*Task directions:* Check every line for the word "that" and give the number of lines where it occurs, nothing else.

*Raw data:*

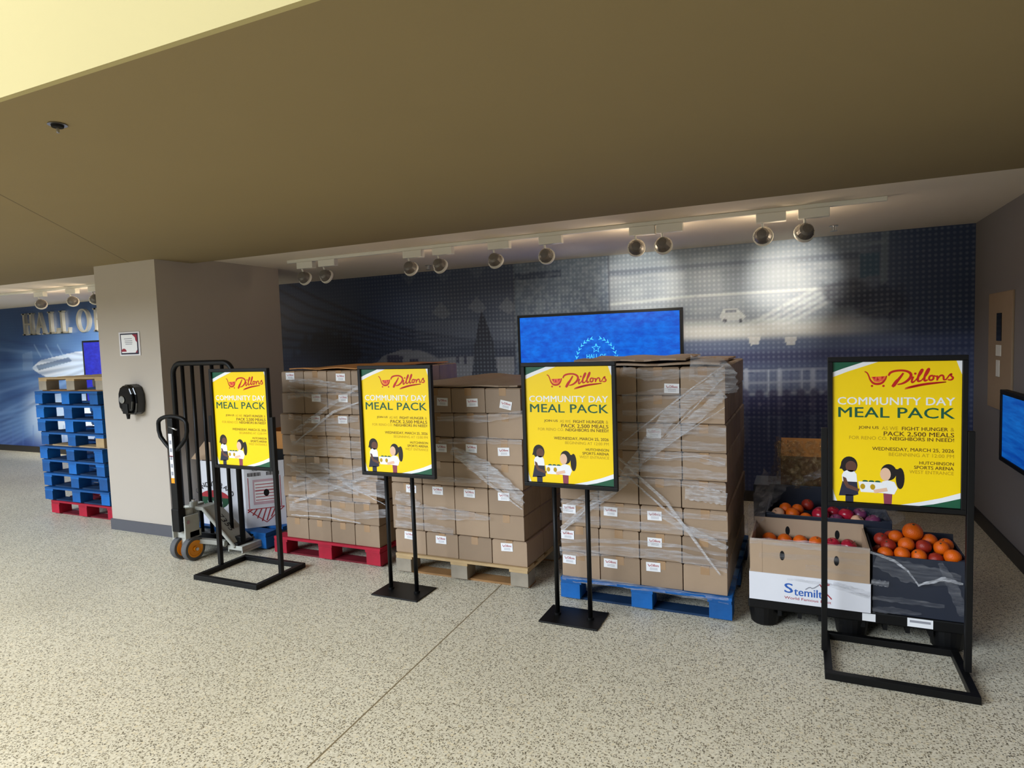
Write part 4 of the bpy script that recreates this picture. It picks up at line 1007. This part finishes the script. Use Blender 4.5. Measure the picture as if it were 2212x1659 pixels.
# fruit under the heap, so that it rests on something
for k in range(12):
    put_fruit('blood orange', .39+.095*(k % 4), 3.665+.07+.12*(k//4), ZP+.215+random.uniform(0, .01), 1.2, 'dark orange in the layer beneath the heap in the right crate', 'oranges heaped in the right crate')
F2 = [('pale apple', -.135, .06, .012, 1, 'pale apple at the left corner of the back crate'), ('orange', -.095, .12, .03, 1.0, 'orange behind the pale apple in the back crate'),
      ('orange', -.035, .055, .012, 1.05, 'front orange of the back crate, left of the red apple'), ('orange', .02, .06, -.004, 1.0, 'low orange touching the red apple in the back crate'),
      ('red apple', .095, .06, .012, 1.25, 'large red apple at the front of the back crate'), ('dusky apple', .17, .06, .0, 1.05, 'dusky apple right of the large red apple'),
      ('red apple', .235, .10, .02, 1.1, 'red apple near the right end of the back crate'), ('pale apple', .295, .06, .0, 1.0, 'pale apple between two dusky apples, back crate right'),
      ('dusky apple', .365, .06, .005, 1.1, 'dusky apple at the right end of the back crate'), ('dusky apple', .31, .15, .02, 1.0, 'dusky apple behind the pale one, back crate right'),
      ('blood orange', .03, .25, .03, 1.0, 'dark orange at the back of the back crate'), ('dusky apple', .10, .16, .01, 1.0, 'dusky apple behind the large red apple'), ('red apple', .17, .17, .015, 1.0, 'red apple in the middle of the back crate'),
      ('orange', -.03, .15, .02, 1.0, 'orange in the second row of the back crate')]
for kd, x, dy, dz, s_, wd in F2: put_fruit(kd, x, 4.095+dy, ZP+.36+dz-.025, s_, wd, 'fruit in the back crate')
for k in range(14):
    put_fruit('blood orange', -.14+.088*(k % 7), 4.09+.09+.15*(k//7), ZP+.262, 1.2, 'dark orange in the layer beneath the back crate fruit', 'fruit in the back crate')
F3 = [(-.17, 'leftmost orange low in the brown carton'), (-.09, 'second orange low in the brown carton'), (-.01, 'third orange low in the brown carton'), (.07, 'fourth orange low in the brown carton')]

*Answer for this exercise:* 2